Thursday, May 08, 2008




Is the current market “calm” enough for bond issuance as DoCoMo Claims?


NTT DoCoMo, Japan's largest mobile-phone operator, plans to sell about 100 billion yen ($956 million) of bonds in its first issuance in five years, to fund dividend payments and share buybacks.

“We'd like to make the sale while the market is calm, so sometime in the first half of the fiscal year would probably be best,” Chief Financial Officer Masayuki Hirata said in an interview. The amount will in the range of 100 billion yen and won't reach 200 billion yen, he said.

The debt sale will help DoCoMo meet its pledge to pay about 200 billion yen of dividends and buy back as much as 150 billion yen of shares in the year ending March 31. The company's inflow of cash is shrinking after it began allowing customers to pay for mobile phones in installments.

The Tokyo-based carrier last month said the installment plan will reduce its free cash flow to 80 billion yen in the 12 months ending in March 2009, less than the 442.4 billion yen it had a year earlier, as customers spread out handset payments.

DoCoMo's most recent debt sale was $100 million of bonds in March 2003, spokesman Shuichiro Ichikoshi said. The company's biggest bond issue was in March 2001, when it sold 180 billion yen of debt, he said.

Standard & Poor's rates DoCoMo AA, the third-highest level of credit quality.



Annual Returns



DoCoMo on April 25 said it will seek stockholders' approval to buy back as many as 900,000 shares, or 2 percent of its outstanding amount. The operator also said it will maintain its dividend payout at 4,800 yen a share for this year, or a 3.1 percent yield based on the stock's current price.

DoCoMo was unchanged at 153,000 yen as of 12:35 p.m. on the Tokyo Stock Exchange, while the benchmark Nikkei 225 Stock Average gained 1.8 percent. The shares have fallen 18 percent this year, adding to a 1.1 percent decline in 2007.

Corporate bond sales in Japan stopped after an April 25 report showed inflation accelerated, pushing up five-year government bond yields the most since 1999. The benchmark is used to set the rates paid on similar-maturity company debt.

Investors are shifting toward Japanese corporate debt with the highest ratings on concern slower economic growth and higher raw materials costs will reduce profitability.

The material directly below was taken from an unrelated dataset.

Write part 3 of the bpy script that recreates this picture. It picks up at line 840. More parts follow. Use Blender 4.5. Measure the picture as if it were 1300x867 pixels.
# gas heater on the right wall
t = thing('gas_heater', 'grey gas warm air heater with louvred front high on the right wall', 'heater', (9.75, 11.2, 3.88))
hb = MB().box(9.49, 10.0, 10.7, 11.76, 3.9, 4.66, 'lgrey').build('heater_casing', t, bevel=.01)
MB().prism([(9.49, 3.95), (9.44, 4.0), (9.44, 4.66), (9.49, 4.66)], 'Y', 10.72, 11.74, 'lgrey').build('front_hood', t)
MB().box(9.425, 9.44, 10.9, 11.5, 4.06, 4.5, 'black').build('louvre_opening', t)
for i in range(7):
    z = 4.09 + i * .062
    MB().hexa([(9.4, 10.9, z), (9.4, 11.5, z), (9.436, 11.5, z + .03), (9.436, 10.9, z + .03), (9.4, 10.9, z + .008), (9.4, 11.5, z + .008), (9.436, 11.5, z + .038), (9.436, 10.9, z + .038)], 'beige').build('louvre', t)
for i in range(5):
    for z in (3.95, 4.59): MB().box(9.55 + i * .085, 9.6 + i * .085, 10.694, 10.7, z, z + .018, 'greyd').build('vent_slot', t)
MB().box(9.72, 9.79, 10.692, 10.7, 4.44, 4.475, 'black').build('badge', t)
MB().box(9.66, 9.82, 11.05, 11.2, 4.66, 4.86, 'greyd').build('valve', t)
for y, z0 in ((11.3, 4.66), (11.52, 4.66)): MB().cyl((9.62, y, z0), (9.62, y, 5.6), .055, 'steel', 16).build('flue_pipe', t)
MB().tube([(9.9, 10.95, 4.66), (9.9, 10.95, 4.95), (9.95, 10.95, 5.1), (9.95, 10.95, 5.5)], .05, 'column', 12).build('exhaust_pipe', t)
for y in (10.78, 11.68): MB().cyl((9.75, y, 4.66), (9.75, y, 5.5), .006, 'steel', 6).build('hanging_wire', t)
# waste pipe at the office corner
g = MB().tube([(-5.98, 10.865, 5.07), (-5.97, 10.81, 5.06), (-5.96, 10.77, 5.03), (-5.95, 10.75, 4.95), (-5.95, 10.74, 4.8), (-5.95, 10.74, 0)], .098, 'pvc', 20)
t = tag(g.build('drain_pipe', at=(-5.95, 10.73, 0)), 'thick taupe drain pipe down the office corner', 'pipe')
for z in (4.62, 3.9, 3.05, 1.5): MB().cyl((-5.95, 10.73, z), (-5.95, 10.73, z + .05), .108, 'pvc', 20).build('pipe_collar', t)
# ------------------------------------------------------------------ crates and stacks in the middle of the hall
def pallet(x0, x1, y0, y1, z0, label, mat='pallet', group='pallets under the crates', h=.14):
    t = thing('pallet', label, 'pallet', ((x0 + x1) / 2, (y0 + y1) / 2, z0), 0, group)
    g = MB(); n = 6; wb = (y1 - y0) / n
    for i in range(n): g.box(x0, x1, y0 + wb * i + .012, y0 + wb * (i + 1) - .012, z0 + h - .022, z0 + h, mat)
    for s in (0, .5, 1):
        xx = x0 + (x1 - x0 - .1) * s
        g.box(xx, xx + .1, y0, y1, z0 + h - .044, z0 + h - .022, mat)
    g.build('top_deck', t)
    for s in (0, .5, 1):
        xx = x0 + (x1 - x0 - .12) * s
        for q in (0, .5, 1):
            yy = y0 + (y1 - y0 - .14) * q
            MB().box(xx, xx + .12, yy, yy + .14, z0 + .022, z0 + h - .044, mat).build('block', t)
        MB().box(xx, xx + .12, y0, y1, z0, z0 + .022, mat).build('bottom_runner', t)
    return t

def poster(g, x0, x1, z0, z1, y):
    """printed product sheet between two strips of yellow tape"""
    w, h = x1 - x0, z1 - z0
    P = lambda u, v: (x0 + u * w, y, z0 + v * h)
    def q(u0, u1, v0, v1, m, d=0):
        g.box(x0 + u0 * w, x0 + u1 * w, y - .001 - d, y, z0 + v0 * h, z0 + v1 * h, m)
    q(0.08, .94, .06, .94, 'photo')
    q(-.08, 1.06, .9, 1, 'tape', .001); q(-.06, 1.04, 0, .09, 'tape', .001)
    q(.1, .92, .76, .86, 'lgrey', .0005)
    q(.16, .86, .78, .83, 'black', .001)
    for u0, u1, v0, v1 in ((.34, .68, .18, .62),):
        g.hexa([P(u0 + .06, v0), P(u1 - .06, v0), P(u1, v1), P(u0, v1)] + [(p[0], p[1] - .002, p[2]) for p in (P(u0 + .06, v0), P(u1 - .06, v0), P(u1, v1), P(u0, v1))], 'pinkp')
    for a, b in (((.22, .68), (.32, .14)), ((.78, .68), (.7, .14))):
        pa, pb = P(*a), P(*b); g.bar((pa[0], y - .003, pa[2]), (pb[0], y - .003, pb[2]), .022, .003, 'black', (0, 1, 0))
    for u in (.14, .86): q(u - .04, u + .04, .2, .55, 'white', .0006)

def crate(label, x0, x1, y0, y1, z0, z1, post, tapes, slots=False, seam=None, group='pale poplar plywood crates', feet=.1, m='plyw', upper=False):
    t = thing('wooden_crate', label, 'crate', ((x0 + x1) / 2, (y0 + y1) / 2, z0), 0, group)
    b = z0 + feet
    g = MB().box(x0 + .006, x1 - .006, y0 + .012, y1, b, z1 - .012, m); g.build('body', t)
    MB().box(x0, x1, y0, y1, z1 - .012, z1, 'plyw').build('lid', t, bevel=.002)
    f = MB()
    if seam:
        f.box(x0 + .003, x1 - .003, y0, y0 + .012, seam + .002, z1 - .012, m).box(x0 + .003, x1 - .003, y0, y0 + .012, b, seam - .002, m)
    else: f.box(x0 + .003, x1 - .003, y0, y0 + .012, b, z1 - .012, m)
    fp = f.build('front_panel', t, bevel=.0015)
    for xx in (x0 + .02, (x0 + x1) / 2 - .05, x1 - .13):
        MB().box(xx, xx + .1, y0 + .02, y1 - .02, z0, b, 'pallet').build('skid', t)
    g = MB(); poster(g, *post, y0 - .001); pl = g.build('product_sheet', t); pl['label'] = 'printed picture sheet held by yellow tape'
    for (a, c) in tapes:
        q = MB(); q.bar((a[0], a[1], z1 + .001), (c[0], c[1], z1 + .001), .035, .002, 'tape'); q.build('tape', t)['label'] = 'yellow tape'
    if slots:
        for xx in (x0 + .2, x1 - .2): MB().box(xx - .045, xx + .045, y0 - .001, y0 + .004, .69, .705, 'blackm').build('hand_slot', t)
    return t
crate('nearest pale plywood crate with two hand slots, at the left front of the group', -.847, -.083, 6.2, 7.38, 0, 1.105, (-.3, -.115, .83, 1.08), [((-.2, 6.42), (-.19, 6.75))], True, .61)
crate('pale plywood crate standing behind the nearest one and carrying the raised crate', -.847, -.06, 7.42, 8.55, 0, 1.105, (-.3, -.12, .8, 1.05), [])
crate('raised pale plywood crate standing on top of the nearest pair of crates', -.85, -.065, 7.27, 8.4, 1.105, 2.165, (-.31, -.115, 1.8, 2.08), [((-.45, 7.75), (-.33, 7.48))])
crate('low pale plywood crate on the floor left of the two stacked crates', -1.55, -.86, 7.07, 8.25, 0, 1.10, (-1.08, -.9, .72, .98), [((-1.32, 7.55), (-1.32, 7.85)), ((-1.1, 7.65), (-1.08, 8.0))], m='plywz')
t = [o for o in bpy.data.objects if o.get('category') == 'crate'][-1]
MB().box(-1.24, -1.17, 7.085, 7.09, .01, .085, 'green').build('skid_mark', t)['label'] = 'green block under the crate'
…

Sales of bonds with the top four credit ratings have more than doubled to 2.63 trillion yen this year, compared with a year earlier, according to data compiled using ratings from S&P, Moody's Investors Service and Fitch Ratings.



Full-Year Outlook



Net income may increase 2.4 percent to 503 billion yen this fiscal year, as sales rise 1.2 percent to 4.77 trillion yen, DoCoMo said last month. Operating profit, or revenue minus the cost of goods sold and administrative expenses, will probably climb 2.7 percent to 830 billion yen, it said.

DoCoMo almost halved monthly fees in November and started offering free calls among family members last month to retain customers. The company also announced a plan to spend about 10 billion yen to promote a new corporate logo as Softbank and KDDI gain market share.


With Free Calls, a Hefty Budget Set Aside for Logo Re-Design and the Shaky Global Market, Will DoCoMo Outdo its Competitors?